▶ Information provided
++++++++++

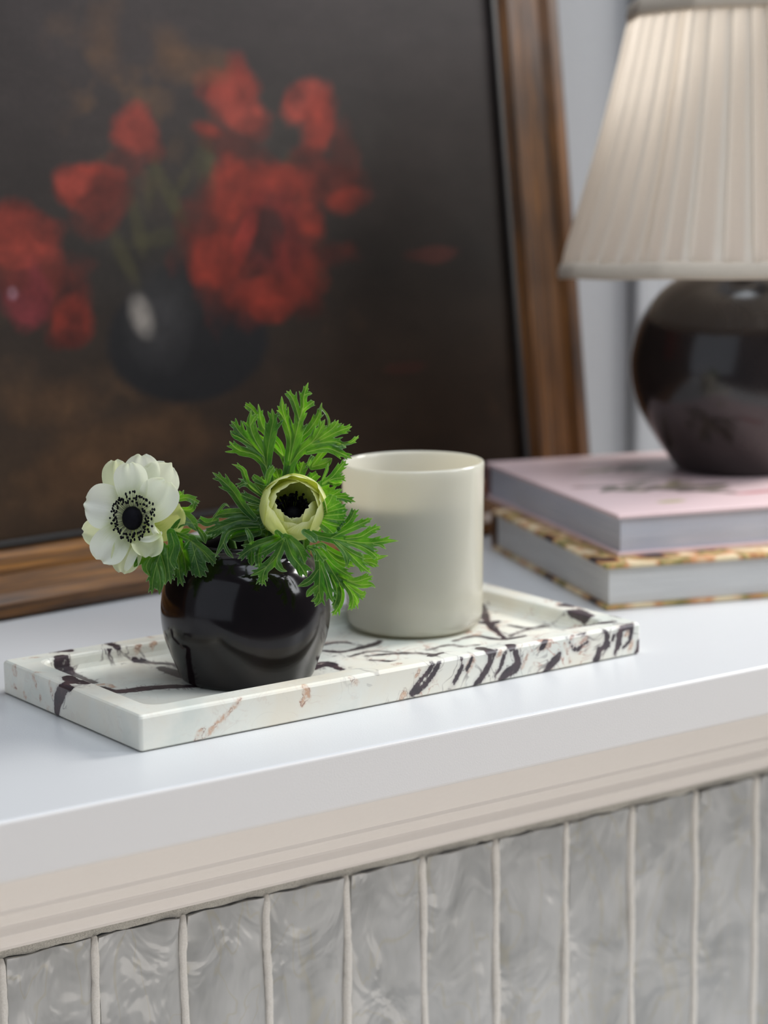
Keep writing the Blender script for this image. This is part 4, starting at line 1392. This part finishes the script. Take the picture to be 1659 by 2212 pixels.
# eye: domed dark centre, filaments and anthers
NORM_L = -(FW) * 0.94 - RT * 0.28 - UP * 0.05
NORM_L /= np.linalg.norm(NORM_L)
A1 = np.cross(NORM_L, np.array([0, 0, 1.0])); A1 /= np.linalg.norm(A1)
A2 = np.cross(A1, NORM_L)
EC = at(*S1(645, 850), DL - 0.0085)
PXL = DL / F_PX / 4.74
mb = MB()
G = np.zeros((10, 25, 3)); U = np.zeros((10, 25, 2)) + 0.5
for i in range(10):
    ph = (math.pi / 2) * i / 9 * 1.15
    for j in range(25):
        th = 2 * math.pi * j / 24
        G[i, j] = EC + NORM_L * (0.0052 * math.cos(ph)) + (A1 * math.cos(th) * 108 + A2 * math.sin(th) * 122) * PXL * math.sin(ph)
mb.grid(G, U)
mb.build('pistil', M_BLACK, fl, 'black domed centre of the open flower')
fil, ant = MB(), MB()
rs = np.random.default_rng(3)
for q in range(130):
    th = 2 * math.pi * (q + rs.uniform(-.4, .4)) / 130
    rad = rs.choice([165, 190, 215, 240]) * rs.uniform(.93, 1.05)
    hgt = rs.uniform(0.002, 0.0045)
    dr_ = A1 * math.cos(th) + A2 * math.sin(th) * 1.03
    sh_ = (RT * 20 + UP * 10) * PXL
    p0 = EC + dr_ * 100 * PXL - NORM_L * 0.001
    p1 = EC + dr_ * rad * PXL + NORM_L * hgt + sh_ * (rad - 150) / 60
    fil.tube([p0, (p0 + p1) / 2 + NORM_L * 0.0006, p1], 0.00016, 0.00014, 4, 4)
    ant.ball(p1, (0.0007 * rs.uniform(.85, 1.15),) * 3 if rs.random() < .6 else (0.0006, 0.0006, 0.0010), 8)
o = fil.build('filaments', M_FILA, fl); o['kind'] = 'stuff'
o = ant.build('anthers', M_BLACK, fl); o['kind'] = 'stuff'
# stem from the mouth to the back of the flower
mb = MB()
mb.tube([MOUTH + np.array([-0.002, 0.0, -0.055]), MOUTH + np.array([-0.014, -0.008, 0.004]), at(430, 1165, DL + 0.004), at(372, 1148, DL + 0.006), at(300, 1128, DL + 0.002)], 0.0024, 0.0019, 12, 26)
mb.build('stem', M_STEM, fl)
# leafy collar of the left flower
leaf('collar_leaf', fl, S1, DL - 0.006, [
    ([(1040, 1000), (1070, 1130), (1030, 1280), (1085, 1380)], 150, (0, 4), -10), ([(1000, 1150), (1010, 1320), (1040, 1530)], 90, (1, 4), 10, True), ([(960, 1130), (900, 1300), (855, 1480), (845, 1640)], 100, (2, 5), 5), ([(890, 1300), (930, 1480), (920, 1640)], 80, (2, 5), -15, False), ([(930, 1200), (985, 1400), (980, 1540)], 85, (1, 4), 12, False),
    ([(900, 1150), (790, 1330), (825, 1450)], 110, (0, 2), 20, False), ([(880, 1180), (740, 1260), (655, 1355)], 100, (-3, 0), -25, False)], seed=1)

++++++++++

▶ Goal
Take the data above and repeat it exactly, leaving each picture out.

▶ Exercise output
Keep writing the Blender script for this image. This is part 4, starting at line 1392. This part finishes the script. Take the picture to be 1659 by 2212 pixels.
# eye: domed dark centre, filaments and anthers
NORM_L = -(FW) * 0.94 - RT * 0.28 - UP * 0.05
NORM_L /= np.linalg.norm(NORM_L)
A1 = np.cross(NORM_L, np.array([0, 0, 1.0])); A1 /= np.linalg.norm(A1)
A2 = np.cross(A1, NORM_L)
EC = at(*S1(645, 850), DL - 0.0085)
PXL = DL / F_PX / 4.74
mb = MB()
G = np.zeros((10, 25, 3)); U = np.zeros((10, 25, 2)) + 0.5
for i in range(10):
    ph = (math.pi / 2) * i / 9 * 1.15
    for j in range(25):
        th = 2 * math.pi * j / 24
        G[i, j] = EC + NORM_L * (0.0052 * math.cos(ph)) + (A1 * math.cos(th) * 108 + A2 * math.sin(th) * 122) * PXL * math.sin(ph)
mb.grid(G, U)
mb.build('pistil', M_BLACK, fl, 'black domed centre of the open flower')
fil, ant = MB(), MB()
rs = np.random.default_rng(3)
for q in range(130):
    th = 2 * math.pi * (q + rs.uniform(-.4, .4)) / 130
    rad = rs.choice([165, 190, 215, 240]) * rs.uniform(.93, 1.05)
    hgt = rs.uniform(0.002, 0.0045)
    dr_ = A1 * math.cos(th) + A2 * math.sin(th) * 1.03
    sh_ = (RT * 20 + UP * 10) * PXL
    p0 = EC + dr_ * 100 * PXL - NORM_L * 0.001
    p1 = EC + dr_ * rad * PXL + NORM_L * hgt + sh_ * (rad - 150) / 60
    fil.tube([p0, (p0 + p1) / 2 + NORM_L * 0.0006, p1], 0.00016, 0.00014, 4, 4)
    ant.ball(p1, (0.0007 * rs.uniform(.85, 1.15),) * 3 if rs.random() < .6 else (0.0006, 0.0006, 0.0010), 8)
o = fil.build('filaments', M_FILA, fl); o['kind'] = 'stuff'
o = ant.build('anthers', M_BLACK, fl); o['kind'] = 'stuff'
# stem from the mouth to the back of the flower
mb = MB()
mb.tube([MOUTH + np.array([-0.002, 0.0, -0.055]), MOUTH + np.array([-0.014, -0.008, 0.004]), at(430, 1165, DL + 0.004), at(372, 1148, DL + 0.006), at(300, 1128, DL + 0.002)], 0.0024, 0.0019, 12, 26)
mb.build('stem', M_STEM, fl)
# leafy collar of the left flower
leaf('collar_leaf', fl, S1, DL - 0.006, [
    ([(1040, 1000), (1070, 1130), (1030, 1280), (1085, 1380)], 150, (0, 4), -10), ([(1000, 1150), (1010, 1320), (1040, 1530)], 90, (1, 4), 10, True), ([(960, 1130), (900, 1300), (855, 1480), (845, 1640)], 100, (2, 5), 5), ([(890, 1300), (930, 1480), (920, 1640)], 80, (2, 5), -15, False), ([(930, 1200), (985, 1400), (980, 1540)], 85, (1, 4), 12, False),
    ([(900, 1150), (790, 1330), (825, 1450)], 110, (0, 2), 20, False), ([(880, 1180), (740, 1260), (655, 1355)], 100, (-3, 0), -25, False)], seed=1)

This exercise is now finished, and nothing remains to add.